Pois bem. Visando facilitar a compreensão, é necessário destacar que o PF é a demonstração de um resultado negativo da contabilidade fiscal da empresa, obtido através do ajuste fiscal do lucro real em determinado exercício. Isto porque, a hipótese de incidência do Imposto de Renda é o resultado das receitas menos as despesas necessárias à manutenção da fonte produtora, calculado durante o período de um ano.
Se ao final deste, vier a ser identificado um lucro real negativo, haverá PF, isentando a empresa do pagamento do IRPJ e CSLL em razão do saldo negativo de apuração de tais tributos. E o PF pode ser compensado com lucros positivos de exercícios futuros da empresa, a ser considerado no cálculo de IRPJ/CSLL.
Entretanto, as Leis n. 8.981/1995 e 9.065/1995 limitaram a compensação de PF e BCN anteriores, com lucros auferidos em anos subsequentes, restringindo-a a uma redução de no máximo 30% do lucro tributável, a chamada “trava dos 30”, cujo objetivo fiscal era de manutenção de um fluxo contínuo de arrecadação tanto do Imposto da Renda quanto da contribuição social sobre o lucro.

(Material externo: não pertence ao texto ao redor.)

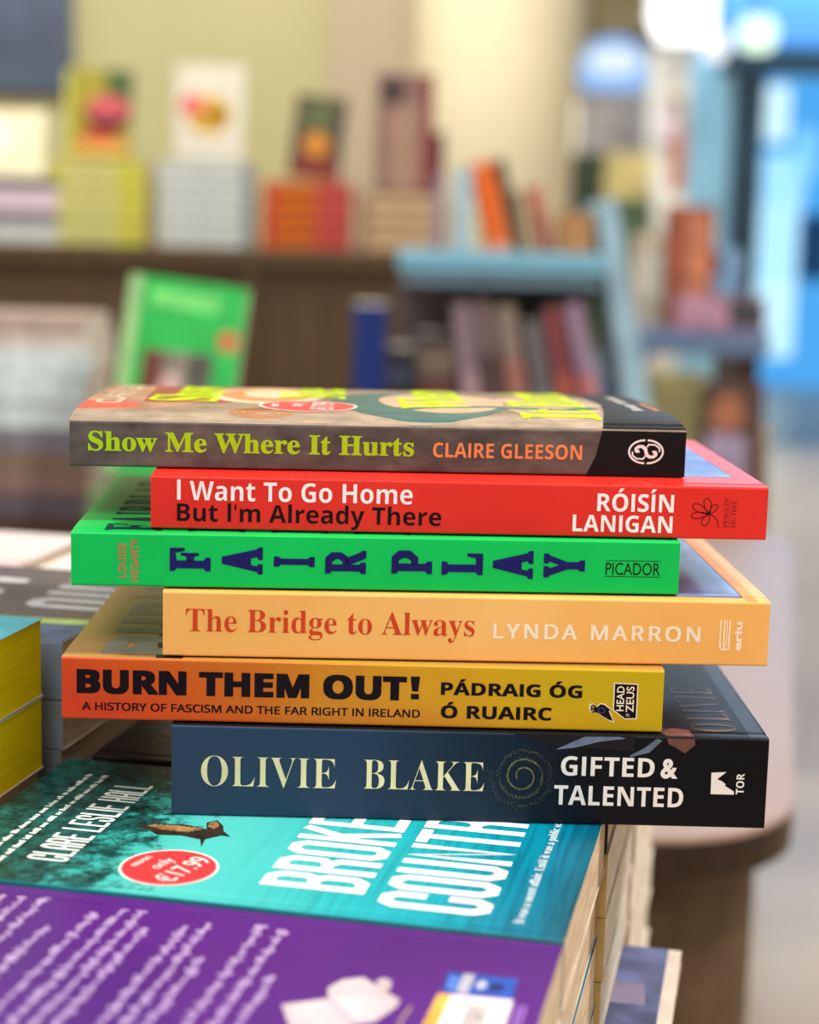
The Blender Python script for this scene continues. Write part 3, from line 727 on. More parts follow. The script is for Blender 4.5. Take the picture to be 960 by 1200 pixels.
teal_edge_book('paperback_book', 'grey-spined paperback under the dark one with big pale letters', None, None, ZB, .0217, M((150,146,140), .4), M((128,134,142), .4), -.236-.218, .146, .218, .150, PAGES)
pile_under(None, ZB-.0002, 8, 'paperback_book', 'grey paperback in the hidden pile under the dark lettered one', 'grey paperbacks piled behind the cyan book', -.454, .146, .218, .150, M((150,146,140), .4), M((128,134,142), .4), seed=12)

# third row: white and pink magazines and a cream book pile at the right
PINKW, nt, b = nodes('pink_white_cover'); b.inputs['Roughness'].default_value = .3
n1 = noise(nt, coords(nt), 9, 4); r1 = ramp(nt, [(.3,(236,150,160)),(.42,(246,226,222)),(.6,(255,246,240)),(.75,(240,214,190))]); nt.links.new(n1, r1.inputs[0]); nt.links.new(r1.outputs[0], b.inputs['Base Color'])
def art_pink(s, t):
    t.poly([(30,60),(80,52),(96,120),(40,140)], M((222,120,126), .4, .2, 40), 1); t.poly([(130,80),(190,76),(200,96),(140,110)], M((190,200,236), .4), 1)
teal_edge_book('paperback_book', 'glossy white and pink covered book, flat behind the dark lettered one', None, art_pink, ZB+.008, .022, PINKW, M((236,220,214), .4), -.60, .315, .236, .17)
teal_edge_book('paperback_book', 'white covered book with faint pink pattern, flat beside the glossy pink one', None, art_pink, ZB+.006, .022, PINKW, M((236,220,214), .4), -.356, .315, .230, .17)
pile_under(None, ZB+.0058, 8, 'paperback_book', 'white paperback in the pile beneath the white covered book', 'white paperbacks piled in the third row', -.356, .315, .230, .17, M((230,224,214), .4), M((230,224,214), .4), PAGES_W, seed=2)
pile_under(None, ZB+.0078, 8, 'paperback_book', 'white paperback in the pile beneath the glossy pink covered book', 'white paperbacks piled at the far left', -.60, .315, .236, .17, M((230,224,214), .4), M((230,224,214), .4), PAGES_W, seed=3)
pile_under(None, ZB-.006, 9, 'paperback_book', 'cream paperback in the pile hidden behind the black and gold one', 'cream paperbacks piled in the third row', -.118, .292, .1195, .16, M((226,214,196), .4), M((236,224,204), .4), PAGES_W, seed=6, jit=.002)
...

Mas como bem leciona o professor Humberto Ávila, “a finalidade das referidas leis foi sempre de alongar o período de compensação, nunca – e isto é decisivo – a de anular o direito à compensação.”[2] A dinâmica de compensação introduzida a partir de 1995 pressupõe a continuidade das operações do contribuinte, de modo a viabilizar a realocação do prejuízo não abatido no momento em períodos posteriores, de forma que não haja supressão de parcela do resultado negativo compensável.
Todavia, para aqueles que suspenderam a atividade operacional, as limitações impostas pelas Leis 8.981/1995 e 9.065/1995 configuraram tributação sobre o patrimônio ou capital, e não sobre o lucro ou renda, tendo sido, portanto, adulterado o conceito constitucional de renda. Ou seja, além de suportar, por anos, o resultado negativo, o contribuinte se viu forçado a recolher tributação que não correspondeu à sua renda, ou ao seu lucro.

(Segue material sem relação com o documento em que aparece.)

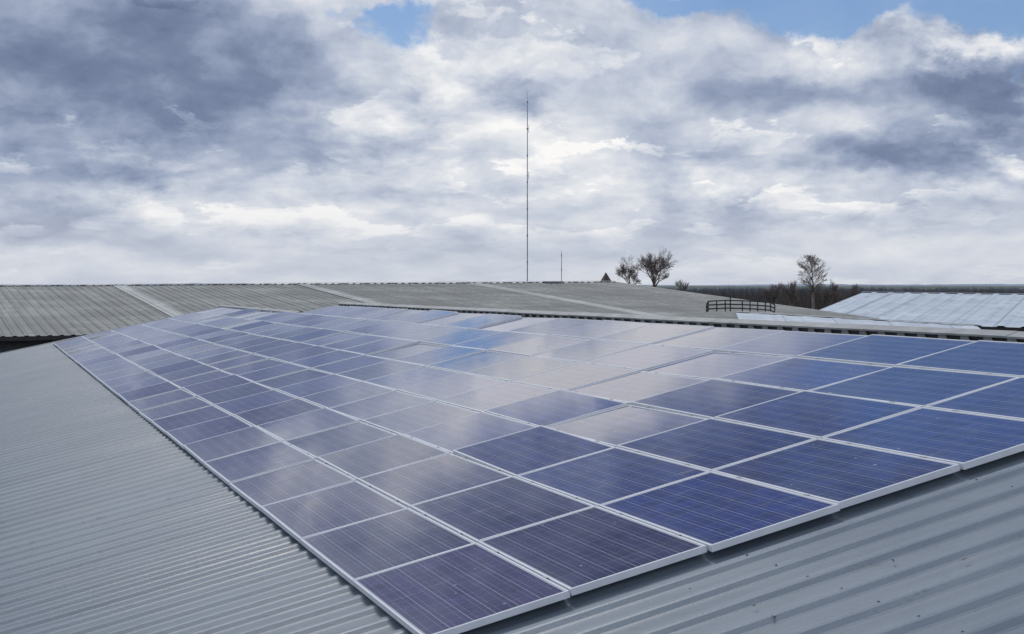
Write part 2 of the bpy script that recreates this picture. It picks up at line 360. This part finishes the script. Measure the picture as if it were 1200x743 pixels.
# ------------------------------------------------------------------ background roofs
def ribbed(A,B,Cc,D,pitch,h,mat_,name,parent,org,lift=0.,t0=0.,t1=1.):
    A,B,Cc,D=map(Vector,(A,B,Cc,D)); L=(B-A).length; H=(D-A).length; nr=max(2,int(L*(t1-t0)/pitch)); nrm=(B-A).cross(D-A).normalized()
    v=[];fc=[];uv=[]
    cols=[]
    for i in range(nr):
        for q,hh in ((0,0),(.55,0),(.68,h),(.87,h)): cols.append((t0+(t1-t0)*(i+q)/nr,hh))
    cols.append((t1,0))
    for s in (0,.5,1):
        for tt,hh in cols:
            p=(A.lerp(B,tt)).lerp(D.lerp(Cc,tt),s)+nrm*(hh+lift)
            v.append(tuple(p-org)); uv.append((tt*L,s*H))
    w=len(cols)
    for i in range(2):
        for j in range(w-1): a=i*w+j; fc.append((a,a+1,a+w+1,a+w))
    me=bpy.data.meshes.new(name); me.from_pydata(v,[],fc); me.update(); me.materials.append(mat_)
    ul=me.uv_layers.new(name='uv')
    for lp in me.loops: ul.data[lp.index].uv=uv[lp.vertex_index]
    o=bpy.data.objects.new(name,me); C.objects.link(o); o.parent=parent; return o
def building(name,label,A,B,Cc,D,mat_,pitch=.35,h=.04,strips=(),strip_w=.9,stripmat=None,capmat=None,caph=.06):
    A,B,Cc,D=map(Vector,(A,B,Cc,D)); org=Vector((A.x,A.y,GZ)); e=empty(name,org,label,'building')
    ribbed(A,B,Cc,D,pitch,h,mat_,'roof',e,org)
    L=(B-A).length
    for s in strips:
        ribbed(A,B,Cc,D,.3,.03,stripmat or M_lite,'skylight_strip',e,org,lift=.03,t0=s/L,t1=(s+strip_w)/L)
    dr=Vector((D.x-A.x,D.y-A.y,0))
    A2=A+2*dr; B2=B+2*Vector((Cc.x-B.x,Cc.y-B.y,0))
    ribbed(B2,A2,D,Cc,pitch*3,h,mat_,'roof_back_slope',e,org)
    w=MB(); ins=.15
    a=A.lerp(A2,.01);b_=B.lerp(B2,.01);a2=A.lerp(A2,.99);b2=B.lerp(B2,.99)
    pts=[a,b_,b2,a2]; cen=(a+b_+a2+b2)/4
    pts=[p+(cen-p).normalized()*ins-Vector((0,0,.12)) for p in pts]
    for i in range(4):
        p,q=pts[i],pts[(i+1)%4]; w.quad(Vector((p.x,p.y,GZ))-org,Vector((q.x,q.y,GZ))-org,q-org,p-org)
    for p,q,r in ((pts[0],pts[3],D-Vector((0,0,.15))),(pts[1],pts[2],Cc-Vector((0,0,.15)))): w.tri(p-org,q-org,r-org)
    w.build('wall',M_wall,e)
    g=MB(); out=-dr.normalized()
    g.quad(A-org+out*.02+Vector((0,0,-.16)),B-org+out*.02+Vector((0,0,-.16)),B-org+out*.02+Vector((0,0,-.01)),A-org+out*.02+Vector((0,0,-.01)))
    g.quad(A-org+out*.02+Vector((0,0,-.16)),B-org+out*.02+Vector((0,0,-.16)),B-org-out*.12+Vector((0,0,-.16)),A-org-out*.12+Vector((0,0,-.16)))
    g.build('gutter',M_gutter,e)
    c=MB()
    for sgn in (-1,1):
        o_=dr.normalized()*(.3*sgn); c.quad(D-org+Vector((0,0,caph+.03)),Cc-org+Vector((0,0,caph+.03)),Cc-org+o_+Vector((0,0,caph)),D-org+o_+Vector((0,0,caph)))
    c.build('ridge_cap',capmat or M_cap,e)
    return e
building('factory_building','long low factory with weathered striped metal roof beyond the solar array',(-14,61.5,6.66),(38.8,61.5,7.15),(35.3,84,8.76),(-14,84,8.5),M_far,pitch=.42,h=.03,strips=(14+8.4,14+18.7,14+29.),strip_w=.7,stripmat=M_far2,caph=.045)
building('low_annex','low pale annex roof just behind the near ridge, left of the large pale shed',pix(870,388,58),pix(1170,402,50),pix(1145,382,58),pix(862,366,72),M_lite,pitch=1.2,h=.02,caph=.03)
building('shed_building','large shed with silvery white sheet roof at the right edge',pix(928,376,84),pix(1330,388,70),pix(1330,347,112),pix(1010,343,124),M_shed,pitch=1.2,h=.06,capmat=M_lite)
# railing
e=empty('guard_rail',pix(828,366,64),'black metal guard rail on the annex roof beyond the ridge','railing')
org=Vector(e.location)
def P_(u,v,D=64): return pix(u,v,D)-org
path=[(828,357),(830,353),(850,352.),(870,352.4),(888,353.3),(903,354.6),(908,357)]
for dv,nm in ((0,'top_rail'),(4.5,'mid_rail'),(9,'base_rail')):
    b=MB()
    for (a,c) in zip(path,path[1:]): b.tube(P_(a[0],a[1]+dv),P_(c[0],c[1]+dv),.028,.028,5)
    b.build(nm,M_dark,e)
for u_,v_ in ((828,357),(830,353),(840,352.5),(850,352),(856,347.5),(870,352.4),(879,352.8),(888,353.3),(897,347),(903,354.6),(908,357)):
    MB().tube(P_(u_,v_),P_(u_,365),.028,.028,5).build('post',M_dark,e)
MB().tube(P_(890,347),P_(905,348.5),.03,.03,5).build('hatch_handle',M_dark,e)
# masts
def mast(u,vt,D,r,label,n_seg):
    base=pix(u,335,D); base.z=GZ; top=pix(u,vt,D); H=top.z-GZ; hz_=9-GZ
    e=empty('radio_mast',base,label,'mast')
    b=MB(); s1=hz_+(H-hz_)*.45; s2=hz_+(H-hz_)*.93
    b.tube((0,0,0),(0,0,s1),r,r,6); b.tube((0,0,s1),(0,0,s2),r*.9,r*.75,6); b.tube((0,0,s2),(0,0,H),r*.35,r*.25,5); b.build('pole',M_galv,e)
    for i in range(n_seg):
        z=hz_+(H-hz_)*(i+.6)/n_seg; MB().tube((0,0,z-.1),(0,0,z+.1),r*1.4,r*1.4,6).build('joint_collar',M_galv,e)
    if n_seg>4:
        for fz,l in ((.80,.3),(.55,.3)):
            z=hz_+(H-hz_)*fz; MB().tube((-l*.5,0,z),(l*.5,0,z),r*.4,r*.4,4).tube((l*.5,0,z-.4),(l*.5,0,z+.4),r*.4,r*.4,4).build('antenna',M_dark,e)
mast(618,108,170,.055,'very tall thin radio mast rising behind the factory roof ridge',7)
mast(658,293,130,.028,'short thin mast to the right of the tall radio mast',2)
p=pix(648,337,89); e=empty('roof_vent',p,'small grey box vent on the far factory ridge','vent')
MB().box(-.4,.4,-.35,.35,-.4,.30).build('housing',M_galv,e); MB().box(-.47,.47,-.42,.42,.30,.36).build('lid',M_cap,e)
p=pix(710,337,96); e=empty('roof_turret',p,'small dark pyramid-topped turret behind the far factory ridge','turret')
MB().box(-.3,.3,-.3,.3,-.9,.1).build('base',M_dark,e)
b=MB(); b.v=[(-.4,-.4,.1),(.4,-.4,.1),(.4,.4,.1),(-.4,.4,.1),(0,0,.95)]; b.f=[(0,1,4),(1,2,4),(2,3,4),(3,0,4),(3,2,1,0)]; b.build('pyramid_roof',simple('brown_tile',(.07,.05,.04)),e)
# ------------------------------------------------------------------ bare trees
def bare_tree(u,vtop,vlow,D,wpx,label,seed,spread=.42,r0=.10,dmax=7,tip=.009,sp0=.8):
    rnd=random.Random(seed); base=pix(u,335,D); base.z=GZ; H=pix(u,vtop,D).z-GZ; th=pix(u,vlow,D).z-GZ; Wd=wpx/f*D/2
    e=empty('bare_tree',base,label,'tree','bare trees on the skyline')
    tr=MB(); cr=MB()
    tr.tube((0,0,0),(.1,0,th*.6),r0*2.2,r0*1.7,7); tr.tube((.1,0,th*.6),(0,0,th),r0*1.7,r0*1.2,7)
    def grow(p,d,l,r,dep):
        q=p+d*l; cr.tube(p,q,max(r,tip),max(r*.7,tip*.8),3 if dep>2 else 5)
        if dep>=dmax: return
        for i in range(rnd.choice((2,3,3))):
            nd=(d+Vector((rnd.gauss(0,spread),rnd.gauss(0,spread),rnd.gauss(.08,.22)))).normalized()
            grow(q if i<2 else p.lerp(q,rnd.uniform(.3,.8)),nd,l*rnd.uniform(.62,1.0),r*.6,dep+1)
    if sp0<.5:   # tall upright kind: central leader with side limbs all the way up
        top=Vector((0,0,th)); NL=13; stp=(H-th)*.9/NL; r=r0
        for i in range(NL):
            nx=top+Vector((rnd.gauss(0,.04),rnd.gauss(0,.04),stp)); cr.tube(top,nx,r,r*.88,5); r*=.88; tt=(i+.5)/NL
            ll=(H-th)*.085*(.45+1.1*math.sin(PI*min(1,tt*.85+.12)))
            for q in range(4):
                a=rnd.random()*2*PI; grow(top.lerp(nx,rnd.random()),Vector((math.cos(a),math.sin(a),.9)).normalized(),ll,max(r*.4,.02),4)
            top=nx
    else:
        for i in range(5):
            a=2*PI*i/5+rnd.random(); sp=sp0 if i else .1
            grow(Vector((0,0,th*rnd.uniform(.93,1))),Vector((math.cos(a)*sp,math.sin(a)*sp,1)).normalized(),(H-th)*.22,r0,1)
    ds=sorted(abs(v[0]*R.x+v[1]*R.y) for v in cr.v); mxx=ds[int(len(ds)*.985)]; zs=sorted(v[2] for v in cr.v); zm=zs[int(len(zs)*.995)]
    kz=(H-th)/(zm-th); kx=Wd/mxx
    cr.v=[(x*kx,y*kx,th+(z-th)*kz) for x,y,z in cr.v]
    tr.build('trunk',M_bark,e,True); cr.build('crown',M_bark,e)
bare_tree(767,295,330,200,42,'spreading bare tree, right one of the pair behind the factory roof',11,.42,.10,8,.008)
bare_tree(737,302,331,210,27,'smaller bare tree, left one of the pair behind the factory roof',5,.42,.07,8,.008)
bare_tree(953,299,346,150,32,'tall lone bare tree standing between factory and pale shed',21,.34,.11,8,.007,.4)
bare_tree(800,328,342,230,18,'tiny bare treetop just right of the factory roof end',31,.4,.1,6,.012)
bare_tree(905,333,354,160,24,'low bare tree just right of the black guard rail',41,.4,.08,7,.010)
bare_tree(926,330,352,175,22,'low bare tree left of the tall lone tree',42,.4,.08,7,.010)
bare_tree(974,331,352,165,22,'low bushy bare tree right of the tall lone tree',43,.4,.08,7,.010)
bare_tree(998,334,350,180,22,'low bare tree above the left end of the pale shed ridge',44,.4,.08,7,.010)
# woodland
b=MB(); rnd=random.Random(3)
for i in range(2200):
    D=rnd.uniform(190,1100); u=rnd.uniform(778,1420)
    p=pix(u,335,D); p.z=GZ
    top0=9-.0056*D+rnd.gauss(-.45,.5)+(2.0 if D<340 else .9)*mnoise.noise(Vector((u*.035,D*.01,0)))-(1.0 if D<400 and u>1010 else 0)
    for q in range(24):
        a=rnd.random()*2*PI; r=rnd.uniform(.1,2.6); zt_=top0-r*.5-rnd.uniform(0,1.3); z0=zt_-rnd.uniform(1.2,4)
        w=rnd.uniform(.02,.08)*(1+D/500); c0=Vector((p.x+math.cos(a)*r*.7,p.y+math.sin(a)*r*.7,z0)); tp=Vector((p.x+math.cos(a)*r*1.2+rnd.gauss(0,.6),p.y+math.sin(a)*r*1.2,zt_))
        b.tri(c0-R*w,c0+R*w,tp)
    c0=Vector((p.x,p.y,GZ)); b.tri(c0-R*5,c0+R*5,Vector((p.x,p.y,top0-2.4)))
def woodm(n,b_):
    g=n.n('ShaderNodeTexCoord').outputs['Object']; k=n.noise(g,.05,4,.65)
    ln=n.n('ShaderNodeVectorMath',operation='LENGTH'); n.inp(ln.inputs[0],g)
    c=n.ramp(k,[(.35,(.06,.052,.053)),(.5,(.11,.093,.088)),(.65,(.085,.088,.072))])
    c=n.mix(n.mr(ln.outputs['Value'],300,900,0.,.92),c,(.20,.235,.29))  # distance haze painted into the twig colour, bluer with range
    n.inp(b_.inputs['Base Color'],c); b_.inputs['Roughness'].default_value=1
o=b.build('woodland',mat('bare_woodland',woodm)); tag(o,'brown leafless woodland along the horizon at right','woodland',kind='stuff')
def groundm(n,b_):
    g=n.n('ShaderNodeTexCoord').outputs['Object']; k=n.noise(g,.01,6,.6)
    n.inp(b_.inputs['Base Color'],n.ramp(k,[(.35,(.08,.09,.08)),(.5,(.11,.13,.10)),(.65,(.15,.155,.14))])); b_.inputs['Roughness'].default_value=1
b=MB(); NS=96
b.v=[(0,0,GZ)]+[(3600*math.cos(2*PI*i/NS),3600*math.sin(2*PI*i/NS),GZ) for i in range(NS)]; b.f=[(0,1+i,1+(i+1)%NS) for i in range(NS)]
o=b.build('ground',mat('field_ground',groundm)); tag(o,'dull winter fields around the buildings','ground',kind='structure')
b=MB(); N=200; prev=None
for i in range(N+1):
    u=-400+2200*i/N; q=pix(u,335,3400); hh=1.5+7*max(0,mnoise.noise(Vector((i*.06,0,0)))+.25)+1.2*mnoise.noise(Vector((i*.9,4,0)))
    p=(Vector((q.x,q.y,GZ)),Vector((q.x*1.01,q.y*1.01,GZ+max(.2,hh))))
    if prev: b.quad(prev[0],p[0],p[1],prev[1])
    prev=p
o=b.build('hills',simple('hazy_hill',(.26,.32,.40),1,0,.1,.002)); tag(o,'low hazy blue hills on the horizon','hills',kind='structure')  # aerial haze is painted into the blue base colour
# dead leaves on near roof
LS=[(808,690,'near the front edge'),(884,709,'in a roof valley'),(906,722,'lowest on the roof'),(1046,656,'right of the front corner'),(1131,655,'by a rib')]
for i,(u,v,w) in enumerate(LS):
    p=onplane(u,v,DROP+RH); e=MB(); L=random.uniform(.015,.03); n0=7
    for q in range(n0):
        a0=q/n0*2.4-1.2; a1=(q+1)/n0*2.4-1.2; w0=.005*math.cos(a0)+.002; w1=.005*math.cos(a1)+.002
        e.quad((L*math.sin(a0),-w0,L*.3*math.cos(a0)),(L*math.sin(a1),-w1,L*.3*math.cos(a1)),(L*math.sin(a1),w1,L*.3*math.cos(a1)),(L*math.sin(a0),w0,L*.3*math.cos(a0)))
    o=e.build('dead_leaf',M_leaf); o.location=p-NN*.005; o.rotation_euler=(0,-TAU,random.random()*6)
    tag(o,'small curled dead leaf lying on the grey roof, %s'%w,'leaf','dead leaves on the near roof')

E certamente tais razões contribuíram para o inadimplemento das obrigações tributárias, motivo pelo qual é imperioso que se permita agora o uso do resultado negativo compensável, outrora cerceado.

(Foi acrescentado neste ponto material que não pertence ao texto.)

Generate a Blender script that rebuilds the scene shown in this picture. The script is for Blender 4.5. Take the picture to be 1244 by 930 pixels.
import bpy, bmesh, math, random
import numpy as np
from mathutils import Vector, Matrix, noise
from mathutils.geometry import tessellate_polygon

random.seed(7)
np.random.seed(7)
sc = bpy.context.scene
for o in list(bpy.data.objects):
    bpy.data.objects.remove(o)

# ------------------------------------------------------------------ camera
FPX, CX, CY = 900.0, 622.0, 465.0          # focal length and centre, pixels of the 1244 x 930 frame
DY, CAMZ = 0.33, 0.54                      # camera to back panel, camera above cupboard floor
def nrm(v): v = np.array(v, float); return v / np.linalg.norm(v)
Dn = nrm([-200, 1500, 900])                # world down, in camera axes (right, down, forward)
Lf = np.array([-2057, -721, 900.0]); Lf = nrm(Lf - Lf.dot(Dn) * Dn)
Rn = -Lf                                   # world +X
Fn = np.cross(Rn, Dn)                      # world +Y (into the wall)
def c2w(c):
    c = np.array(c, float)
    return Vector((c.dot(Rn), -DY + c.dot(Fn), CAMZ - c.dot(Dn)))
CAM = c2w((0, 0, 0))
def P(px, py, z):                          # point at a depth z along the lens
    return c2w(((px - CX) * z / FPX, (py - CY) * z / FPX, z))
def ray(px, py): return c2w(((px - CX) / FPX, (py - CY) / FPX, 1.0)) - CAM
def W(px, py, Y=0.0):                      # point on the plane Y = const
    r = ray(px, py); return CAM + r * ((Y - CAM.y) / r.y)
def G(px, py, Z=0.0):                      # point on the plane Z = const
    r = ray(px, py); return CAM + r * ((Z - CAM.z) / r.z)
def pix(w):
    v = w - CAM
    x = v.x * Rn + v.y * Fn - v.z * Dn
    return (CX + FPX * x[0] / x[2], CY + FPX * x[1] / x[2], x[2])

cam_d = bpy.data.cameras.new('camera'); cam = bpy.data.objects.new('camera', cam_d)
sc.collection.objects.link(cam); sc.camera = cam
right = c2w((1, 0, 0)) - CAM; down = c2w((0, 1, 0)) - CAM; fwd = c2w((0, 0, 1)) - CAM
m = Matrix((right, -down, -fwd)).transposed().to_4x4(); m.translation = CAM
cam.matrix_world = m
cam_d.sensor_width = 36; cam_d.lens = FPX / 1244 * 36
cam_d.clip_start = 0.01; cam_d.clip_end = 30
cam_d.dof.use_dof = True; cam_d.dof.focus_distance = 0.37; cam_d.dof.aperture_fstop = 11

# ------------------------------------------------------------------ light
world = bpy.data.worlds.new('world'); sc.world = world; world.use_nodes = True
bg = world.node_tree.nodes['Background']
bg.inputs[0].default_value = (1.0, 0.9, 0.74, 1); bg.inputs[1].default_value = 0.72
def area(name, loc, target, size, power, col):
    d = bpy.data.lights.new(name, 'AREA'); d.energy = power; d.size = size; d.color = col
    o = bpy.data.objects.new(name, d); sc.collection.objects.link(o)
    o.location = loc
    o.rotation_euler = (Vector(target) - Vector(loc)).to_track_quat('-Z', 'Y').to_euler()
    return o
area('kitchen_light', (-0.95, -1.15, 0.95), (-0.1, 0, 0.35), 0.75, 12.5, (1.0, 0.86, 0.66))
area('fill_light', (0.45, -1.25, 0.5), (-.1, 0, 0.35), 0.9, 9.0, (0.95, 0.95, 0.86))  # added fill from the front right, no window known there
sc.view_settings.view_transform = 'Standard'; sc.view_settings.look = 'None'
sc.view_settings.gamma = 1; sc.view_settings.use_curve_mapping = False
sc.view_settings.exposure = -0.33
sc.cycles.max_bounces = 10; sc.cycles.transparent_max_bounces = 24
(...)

Trata-se de saldo compensável imprescritível, do qual o contribuinte foi impedido de utilizá-lo na integralidade quando de sua atividade, tendo sido, à época, compelido a desembolsar antecipadamente o recolhimento de tributo, cuja expectativa futura de recuperação com PF e BCN não se concretizou, provocando, inclusive, o seu inadimplemento.
Ora, se o contribuinte possui o direito de exercer a compensação sem limitação temporal, é razoável conjecturar que inexiste momento mais oportuno de usá-lo que para quitar seus débitos fiscais, mormente porque, repita-se, parte deles se deu pela indevida limitação da “trava dos 30”.
Há que se perquirir a efetiva redução da litigiosidade, e se, para tanto, mostra-se indispensável a combinação de todos os benefícios previstos na Lei da Transação, é de rigor que se afaste condicionantes não impostas pelo legislador. O uso do PF e BCN como crédito nas transações é decisão acertada para redução do estoque da dívida ativa.
Importante lembrar, outrossim, de se dar o correto tratamento àqueles que de fato necessitam dos benefícios para equalização do passivo, como é o caso das empresas inativas, porque o sucesso do instituto da transação não reside na quantidade de acordos celebrados, mas nos acordos efetivamente cumpridos.
[1] https://valor.globo.com/legislacao/noticia/2023/10/24/maioria-dos-acordos-com-a-pgfn-preve-uso-de-prejuizo-fiscal.ghtml
[2] ÁVILA, Humberto. Conceito de Renda e Compensação de Prejuízos Fiscais. São Paulo: Malheiros, 2011, pág. 42.